Es ist aber völlig klar, dass wir heute in unserer Haushaltssituation nicht beliebig viele Beamte einstellen können. Deswegen überrascht mich der Vorschlag von der LINKEN, wo ich nun überholt werde. 120 Stellen, das ist in der Tat das Äußerste, das man unter den Bedingungen, die wir heute im Haushalt haben, realisieren kann. Ich würde auch gern 140 oder 150 Stellen sagen. Ich kann im Senat aber nicht die alleinige Verantwortung für das Einsparen auf meine geschätzten Kollegen abwälzen und sagen, macht einmal. Wir kämpfen dann alle auf ho

hem Niveau für Zahlen, die wir letztlich nicht finanzieren können. Wir haben also mit diesen 120 Stellen eigentlich unter Abwägung aller Aspekte das Maximale erreicht.

(Abg. D r. G ü l d n e r [Bündnis 90/Die Grünen]: Da liegen wir ja an der Spitze!)

Ich denke, wir sollten auch hier nun nicht in Sack und Asche gehen. Wir haben es in den letzten Zahlen erreicht, dass die Zahl der Straftaten rückläufig ist. (Abg. F e c k e r [Bündnis 90/Die Grünen]: Für Herrn Timke noch einmal aufschreiben!)

Wir haben die schlechte Aufklärungsquote in den letzten drei Jahren systematisch verbessert und sie steigt. Das heißt, es werden immer mehr Straftaten ermittelt, zu Ende gebracht. Es wir angeklagt. Auch das zeigt, dass die Polizei eine neue Beweglichkeit erhalten hat und in der Lage ist, die verschiedenen Felder anzugehen. Ich muss sagen, wir haben hier auch Erfolge. Wenn man einmal allein solche Großereignisse sieht wie den Tag der Deutschen Einheit hier in Bremen, da hatten wir vorab alle große Sorge gehabt. Die Polizei hat das in souveräner Weise gemeistert, keine Schäden!

(Beifall bei der SPD und beim Bündnis 90/ Die Grünen)

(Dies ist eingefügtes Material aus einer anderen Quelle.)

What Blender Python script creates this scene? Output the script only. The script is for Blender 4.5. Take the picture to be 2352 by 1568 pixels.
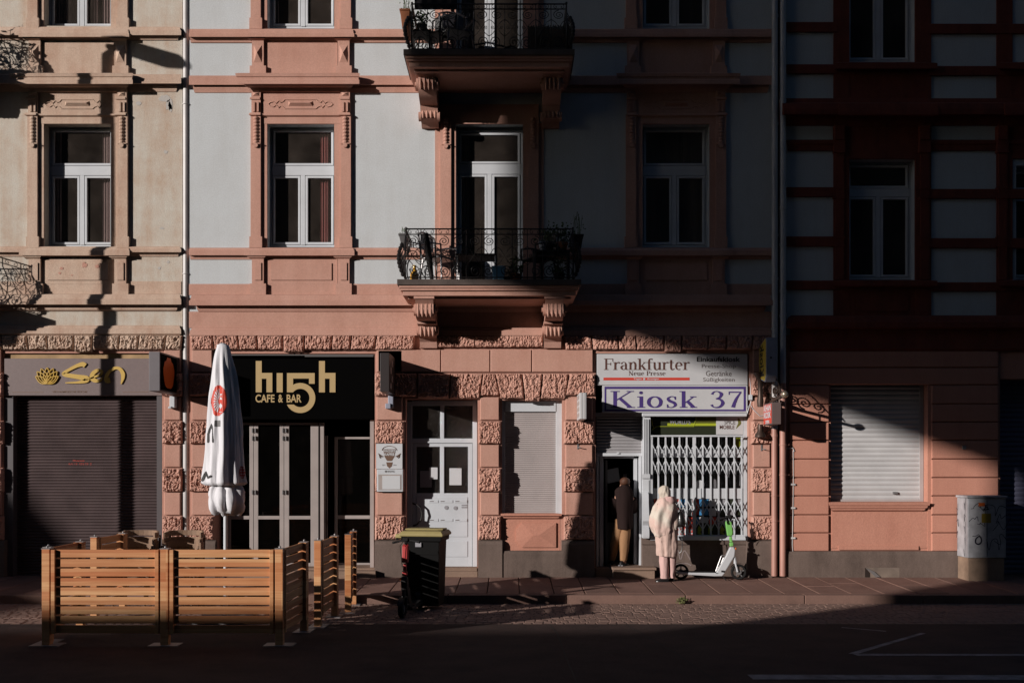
import bpy, math, random
from math import radians, sin, cos, pi
from mathutils import Vector, Matrix, noise
random.seed(7)
scene = bpy.context.scene
col = scene.collection
for o in list(bpy.data.objects): bpy.data.objects.remove(o)

# ---------------- camera, sky, sun ----------------
F = 2287.0; D = 17.6; CZ = 2.0; CU = 1176.0; CV = 1065.0      # photo measured in a 2352 x 1568 frame
cam_d = bpy.data.cameras.new("camera"); cam = bpy.data.objects.new("camera", cam_d); col.objects.link(cam)
cam.location = (0, -D, CZ); cam.rotation_euler = (radians(90), 0, 0)
cam_d.sensor_width = 36; cam_d.lens = F / 2352 * 36; cam_d.shift_y = (CV - 784) / 2352.0
cam_d.clip_start = 0.1; cam_d.clip_end = 1000
scene.camera = cam
SA, SB = 1.36, 0.41                                            # light travels (SA, 1, -SB)
sd = Vector((SA, 1, -SB)).normalized()
SUN_EL = math.asin(-sd.z); SUN_AZ = math.atan2(-sd.x, -sd.y)   # azimuth from +Y towards +X
w = bpy.data.worlds.new("World"); scene.world = w; w.use_nodes = True
nt = w.node_tree; bg = nt.nodes["Background"]
sky = nt.nodes.new("ShaderNodeTexSky"); sky.sky_type = 'NISHITA'; sky.sun_disc = False
sky.sun_elevation = SUN_EL; sky.sun_rotation = SUN_AZ; sky.ozone_density = 4.0
nt.links.new(sky.outputs[0], bg.inputs[0]); bg.inputs[1].default_value = 0.05
ld = bpy.data.lights.new("sun", 'SUN'); ld.energy = 5.0; ld.angle = radians(0.5); ld.color = (1.0, 0.945, 0.89)
sun = bpy.data.objects.new("sun", ld); col.objects.link(sun)
sun.rotation_euler = sd.to_track_quat('-Z', 'Y').to_euler()
scene.view_settings.view_transform = 'Standard'; scene.view_settings.look = 'None'
scene.view_settings.exposure = -0.24; scene.view_settings.gamma = 1.0
scene.cycles.diffuse_bounces = 1; scene.cycles.max_bounces = 8; scene.cycles.transparent_max_bounces = 12

# ---------------- photo -> world ----------------
def S(y): return F / (D + y)
def X(U, y=0.0): return (U - CU) / S(y)
def Z(V, y=0.0): return CZ + (CV - V) / S(y)
KY = -2.13; RY = -4.3
def gz(y):
    if y > KY: return 0.0235 * y
    if y > RY: return -0.17 + (y - KY) / (RY - KY) * 0.035
    return max(-0.135 + (RY - y) * 0.02, -0.135) if y > -6.5 else -0.09
def G(U, V):
    y = -3.0
    for _ in range(40):
        s = (V - CV) / (CZ - gz(y)); y = 0.5 * y + 0.5 * (-D + F / s)
    return X(U, y), y, gz(y)

# ---------------- mesh builder ----------------
def link(o, parent=None):
    col.objects.link(o)
    if parent is not None: o.parent = parent
    return o
def meta(o, label=None, cat=None, group=None, kind=None):
    if label: o["label"] = label
    if cat: o["category"] = cat
    if group: o["group"] = group
    if kind: o["kind"] = kind
    return o
def empty(name, loc=(0, 0, 0), rz=0.0, label=None, cat=None, group=None):
    o = bpy.data.objects.new(name, None); o.location = loc; o.rotation_euler = (0, 0, rz)
    link(o); return meta(o, label, cat, group)
class MB:
    def __init__(s): s.v = []; s.f = []
    def add(s, vs, fs):
        n = len(s.v); s.v += [tuple(q) for q in vs]; s.f += [tuple(i + n for i in f) for f in fs]
        return s
    def box(s, x0, x1, y0, y1, z0, z1):
        if x0 > x1: x0, x1 = x1, x0
        if y0 > y1: y0, y1 = y1, y0
        if z0 > z1: z0, z1 = z1, z0
        return s.add([(x0, y0, z0), (x1, y0, z0), (x1, y1, z0), (x0, y1, z0), (x0, y0, z1), (x1, y0, z1), (x1, y1, z1), (x0, y1, z1)],
              [(0, 3, 2, 1), (4, 5, 6, 7), (0, 1, 5, 4), (1, 2, 6, 5), (2, 3, 7, 6), (3, 0, 4, 7)])
    def bx(s, U0, U1, V0, V1, yf, yb):
        return s.box(X(U0, yf), X(U1, yf), yf, yb, Z(V1, yf), Z(V0, yf))
    def obox(s, c, ax, ay, az, hx, hy, hz):
        c = Vector(c); ax = Vector(ax).normalized() * hx; ay = Vector(ay).normalized() * hy; az = Vector(az).normalized() * hz
        vs = [c + i * ax + j * ay + k * az for k in (-1, 1) for j in (-1, 1) for i in (-1, 1)]
        return s.add(vs, [(0, 2, 3, 1), (4, 5, 7, 6), (0, 1, 5, 4), (1, 3, 7, 5), (3, 2, 6, 7), (2, 0, 4, 6)])
    def bar(s, a, b, wx, wy, up=(0, 1, 0)):
        a = Vector(a); b = Vector(b); d = (b - a); L = d.length; d.normalize()
        u = Vector(up); x = d.cross(u)
        if x.length < 1e-4: x = d.cross(Vector((1, 0, 0)))
        x.normalize(); yv = x.cross(d).normalized()
        return s.obox((a + b) / 2, x, yv, d, wx / 2, wy / 2, L / 2)
    def prism(s, poly, y0, y1):
        n = len(poly)
        ar = sum(poly[i][0] * poly[(i + 1) % n][1] - poly[(i + 1) % n][0] * poly[i][1] for i in range(n))
        if ar < 0: poly = list(reversed(poly))
        vs = [(p[0], y0, p[1]) for p in poly] + [(p[0], y1, p[1]) for p in poly]
        fs = [tuple(range(n)), tuple(reversed(range(n, 2 * n)))] + [(i, i + n, (i + 1) % n + n, (i + 1) % n) for i in range(n)]
        return s.add(vs, fs)
    def pr(s, polyUV, yf, yb):
        return s.prism([(X(u, yf), Z(v, yf)) for u, v in polyUV], yf, yb)
    def profile(s, U0, U1, prof, yb=0.03, taper=True):
        ym = min(p[1] for p in prof); x0 = X(U0, ym); x1 = X(U1, ym)
        pts = [(y, Z(v, y)) for v, y in prof]
        pts = pts + [(yb, pts[-1][1]), (yb, pts[0][1])]
        n = len(pts); vs = []
        for sx, sg in ((x0, 1), (x1, -1)):
            for (y, z) in pts: vs.append((sx + (sg * (y - ym) if taper else 0), y, z))
        fs = [tuple(reversed(range(n))), tuple(range(n, 2 * n))] + [(i, (i + 1) % n, (i + 1) % n + n, i + n) for i in range(n)]
        return s.add(vs, fs)
    def tube(s, pts, r, n=6, caps=True):
        pts = [Vector(p) for p in pts]; m = len(pts)
        rs = r if isinstance(r, (list, tuple)) else [r] * m
        t0 = (pts[1] - pts[0]).normalized()
        a = Vector((0, 0, 1)) if abs(t0.z) < 0.9 else Vector((1, 0, 0))
        nrm = t0.cross(a).normalized(); vs = []
        for i in range(m):
            t = (pts[min(i + 1, m - 1)] - pts[max(i - 1, 0)])
            t = t.normalized() if t.length > 1e-9 else t0
            nrm = (nrm - t * nrm.dot(t))
            nrm = nrm.normalized() if nrm.length > 1e-6 else t.cross(a).normalized()
            b = t.cross(nrm)
            for k in range(n):
                an = 2 * pi * k / n; vs.append(pts[i] + (nrm * cos(an) + b * sin(an)) * rs[i])
        fs = [(i * n + k, i * n + (k + 1) % n, (i + 1) * n + (k + 1) % n, (i + 1) * n + k) for i in range(m - 1) for k in range(n)]
        if caps: fs += [tuple(reversed(range(n))), tuple(range((m - 1) * n, m * n))]
        return s.add(vs, fs)
    def loft(s, rings, caps=True):
        n = len(rings[0]); m = len(rings); vs = [p for r in rings for p in r]
        fs = [(i * n + k, i * n + (k + 1) % n, (i + 1) * n + (k + 1) % n, (i + 1) * n + k) for i in range(m - 1) for k in range(n)]
        if caps: fs += [tuple(reversed(range(n))), tuple(range((m - 1) * n, m * n))]
        return s.add(vs, fs)
    def lathe(s, c, prof, n=16):
        return s.loft([[(c[0] + r * cos(2 * pi * k / n), c[1] + r * sin(2 * pi * k / n), c[2] + z) for k in range(n)] for r, z in prof])
    def ell(s, c, rx, ry, rz, n=14, m=8):
        return s.loft([[(c[0] + rx * max(sin(pi * j / m), 0.01) * cos(2 * pi * k / n), c[1] + ry * max(sin(pi * j / m), 0.01) * sin(2 * pi * k / n), c[2] - rz * cos(pi * j / m)) for k in range(n)] for j in range(m + 1)])
    def disc(s, c, axis, r, h, n=20):
        a = Vector(axis).normalized(); c = Vector(c)
        return s.tube([c - a * h / 2, c + a * h / 2], r, n)
    def build(s, name, mat, parent=None, smooth=None, bevel=0):
        me = bpy.data.meshes.new(name); me.from_pydata(s.v, [], s.f); me.materials.append(mat); me.update()
        if smooth is not None:
            for p in me.polygons: p.use_smooth = True
            me.set_sharp_from_angle(angle=radians(smooth))
        o = bpy.data.objects.new(name, me); link(o, parent)
        if bevel:
            b = o.modifiers.new("bevel", 'BEVEL'); b.width = bevel; b.segments = 2; b.limit_method = 'ANGLE'; b.angle_limit = radians(40)
        return o

# ---------------- materials ----------------
MATS = {}
def mk(name):
    m = bpy.data.materials.new(name); m.use_nodes = True; MATS[name] = m
    return m, m.node_tree.nodes, m.node_tree.links, m.node_tree.nodes["Principled BSDF"]
def plain(name, c, rough=0.6, metal=0.0, spec=0.4, bump=0.0, scale=40, var=0.0, emit=None):
    m, n, l, p = mk(name)
    p.inputs["Base Color"].default_value = (*c, 1); p.inputs["Roughness"].default_value = rough
    p.inputs["Metallic"].default_value = metal; p.inputs["Specular IOR Level"].default_value = spec
    if bump or var:
        tc = n.new("ShaderNodeTexCoord"); nz = n.new("ShaderNodeTexNoise"); nz.inputs["Scale"].default_value = scale; nz.inputs["Detail"].default_value = 5
        l.new(tc.outputs["Object"], nz.inputs["Vector"])
        if bump:
            b = n.new("ShaderNodeBump"); b.inputs["Strength"].default_value = bump; b.inputs["Distance"].default_value = 0.01
            l.new(nz.outputs["Fac"], b.inputs["Height"]); l.new(b.outputs[0], p.inputs["Normal"])
        if var:
            nz2 = n.new("ShaderNodeTexNoise"); nz2.inputs["Scale"].default_value = scale * 0.12; nz2.inputs["Detail"].default_value = 6
            l.new(tc.outputs["Object"], nz2.inputs["Vector"])
            r = n.new("ShaderNodeValToRGB"); r.color_ramp.elements[0].position = 0.3; r.color_ramp.elements[1].position = 0.7
            r.color_ramp.elements[0].color = (*[q * (1 - var) for q in c], 1); r.color_ramp.elements[1].color = (*[min(1, q * (1 + var * 0.5)) for q in c], 1)
            l.new(nz2.outputs["Fac"], r.inputs[0]); l.new(r.outputs[0], p.inputs["Base Color"])
    return m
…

Wir haben keine Sachschäden. Wir haben keine Personenschäden. Das ist einfach auch die gute Arbeit, die sich damit verbindet. Deswegen denke ich, haben wir mit dieser Entscheidung von 120 Einstellungen das Richtige getan. Wir müssen uns in der nächsten Koalition dann darüber verständigen, wie es weitergeht. Ich hoffe, dass wir dies in dem Kreis auch weitermachen können wie bisher. Dann habe ich um die Polizei keine Sorge. – Danke sehr!

(Beifall bei der SPD und beim Bündnis 90/ Die Grünen)

Weitere Wortmeldungen liegen nicht vor.